I study mechanical weathering processes and landscape evolution in the cold dry environments of Antarctica’s polar deserts and Mars. The project focuses on the McMurdo dry valleys in Antarctica and the overlooked role of hygroscopic salts in accelerating mechanical weathering. I combine topographic and remote sensing data analysis with numerical modeling to constrain the processes that drive rock cracking and the development of prominent topographic asymmetry in U-shaped valleys. The project involved scientists from The Geological Survey of Israel, US Universities (UNC Charlotte, University of Washington), and NASA.

Mountain permafrost is extremely sensitive to climate change and its degradation is supposedly responsible for the recent increase in periglacial rock slope failures in high mountains. I study the mechanical and thermal processes related to water infiltration in rock fractures. I use numerical modeling to simulate the energy balance between the rock surface and atmosphere to estimate the rock temperature and the amount of water that is available for infiltration. These simulations are used as input in a finite elements model (COMSOL Multiphysics), on a high-performance computer, to simulate hydrological and thermal processes in fractured rock. 

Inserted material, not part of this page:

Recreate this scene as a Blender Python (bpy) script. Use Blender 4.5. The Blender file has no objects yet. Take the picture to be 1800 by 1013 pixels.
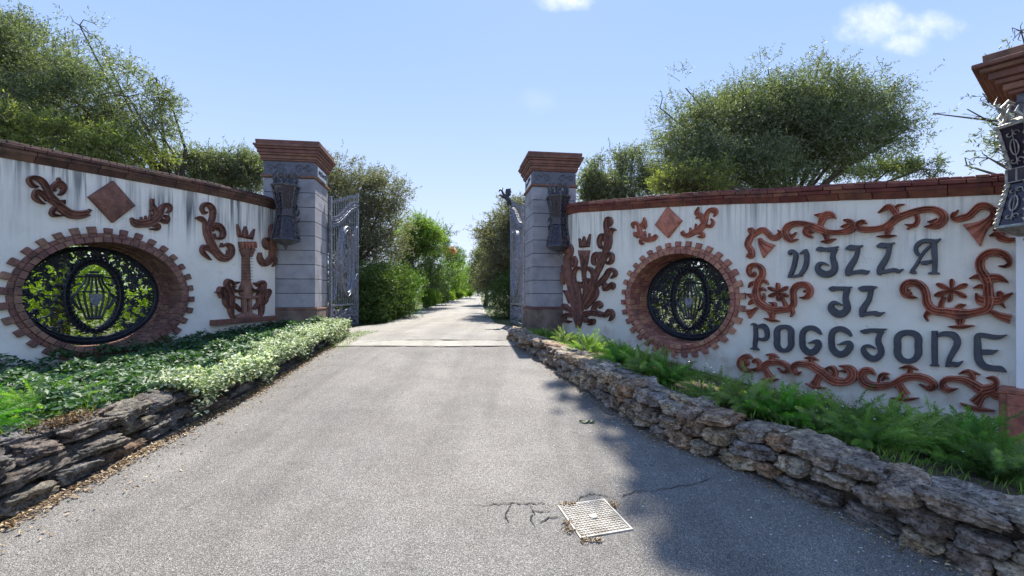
import bpy, bmesh, math, random
import numpy as np
from mathutils import Vector, Matrix
from math import sin, cos, pi, radians, sqrt, atan2

random.seed(7); RNG = np.random.default_rng(11)
SC = bpy.context.scene
COL = SC.collection

# ------------------------------------------------------------------ camera, world, sun, exposure
cam = bpy.data.cameras.new('camera'); camo = bpy.data.objects.new('camera', cam); COL.objects.link(camo)
cam.sensor_width = 36; cam.lens = 16.0; cam.shift_y = 0.0086
cam.clip_start = 0.05; cam.clip_end = 6000
camo.location = (0, 0, 0); camo.rotation_euler = (pi/2, 0, 0)
SC.camera = camo
SKY_SAT, SKY_TINT, HORIZON = 2.3, (1.02, 1.32, 1.98), (2.45, 2.68, 3.0, 1)
SUN_AZ, SUN_EL = radians(4), radians(50)           # azimuth measured from +Y towards +X
sd = Vector((sin(SUN_AZ)*cos(SUN_EL), cos(SUN_AZ)*cos(SUN_EL), sin(SUN_EL)))
W = bpy.data.worlds.new('World'); SC.world = W; W.use_nodes = True
nt = W.node_tree; nt.nodes.clear()
N = nt.nodes.new; L = nt.links.new
out = N('ShaderNodeOutputWorld'); bg = N('ShaderNodeBackground'); sky = N('ShaderNodeTexSky')
sky.sky_type = 'NISHITA'; sky.sun_disc = False; sky.sun_elevation = SUN_EL; sky.sun_rotation = SUN_AZ
sky.air_density = 1.0; sky.dust_density = 0.25; sky.ozone_density = 2.0; sky.altitude = 100
bg.inputs['Strength'].default_value = 0.12
tc = N('ShaderNodeTexCoord'); sep = N('ShaderNodeSeparateXYZ'); L(tc.outputs['Generated'], sep.inputs[0])
def wm(op, a, b=None, c=None, clamp=False):
    n = N('ShaderNodeMath'); n.operation = op; n.use_clamp = clamp
    for i, v in enumerate((a, b, c)):
        if v is None: continue
        if isinstance(v, (int, float)): n.inputs[i].default_value = v
        else: L(v, n.inputs[i])
    return n.outputs[0]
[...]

To support the model simulations, I collect data from high elevation field sites in the French Alps, including estimations of snow cover dynamics using time-lapse camera images processing, snow depth change detection using 3D models from repeated drone-based surveys, temperatures measurements from rock surface sensors and in boreholes, and more.  

The research on forest fires is gaining much attention in the last decade due to the increased occurrence of large forest fires in Australia and western USA, and also Israel. In this project I study the influence of forest fires on hillslope processes such as rock weathering using a numerical thermos-mechanical model, and soil transport and debris flow.

In this project, I am leading a novel experimental system that monitor and collect snowmelt water directly from fractures that intersect artificial tunnels carved in a cable car station in a field site, at 3800 m above sea level, in the Mont-Blanc range in the French Alps. The information from this system includes temperature, resistivity, and fluorescence dye that I inject in the snow above, and gives new vital information on the timing and dynamics of poorly understood hydrogeological processes in mountain permafrost. 

Topographic asymmetry is a natural phenomenon where either polar- or equatorial-facing hillslopes are systematically steeper than the opposite. It is commonly observed in many environments and in both weathering- and transport-limited conditions. Using high resolution topography (LiDAR) and satellite-based remote sensing we can compare various topographic indices with information about vegetation cover, temperature, and moisture to decipher possible mechanisms for the development of asymmetry. Further analysis of transport rate and soil production is possible using geochemical analysis of samples from opposite-facing hillslopes, and landscape evolution models. The figure below is from a paper about the evolution of topographic asymmetry in volcanic cinder cones the Golan Heights (Ben-Asher et al; 2017).

I study carbonate hillslopes along a climatic gradient from the dry Negev Desert to the Mediterranean Galilee. I use high-resolution topography (from airborne LiDAR) to quantify topographic parameters. I developed several tools and filters for flow routing and catchment hydrology, landform characterization and topographic indices. 

I proposed a new modified model of hillslope evolution that incorporates two factors that are often neglected: dust and chemical weathering. I sampled soil, bedrock and dust and used geochemical tools to quantify fluxes of dust, soil production and erosion. By combining the results, I gained new insights on the evolution of carbonate hillslopes and the influence of various factors such as climate, vegetation, chemical weathering, bedrock strength, dust input and more.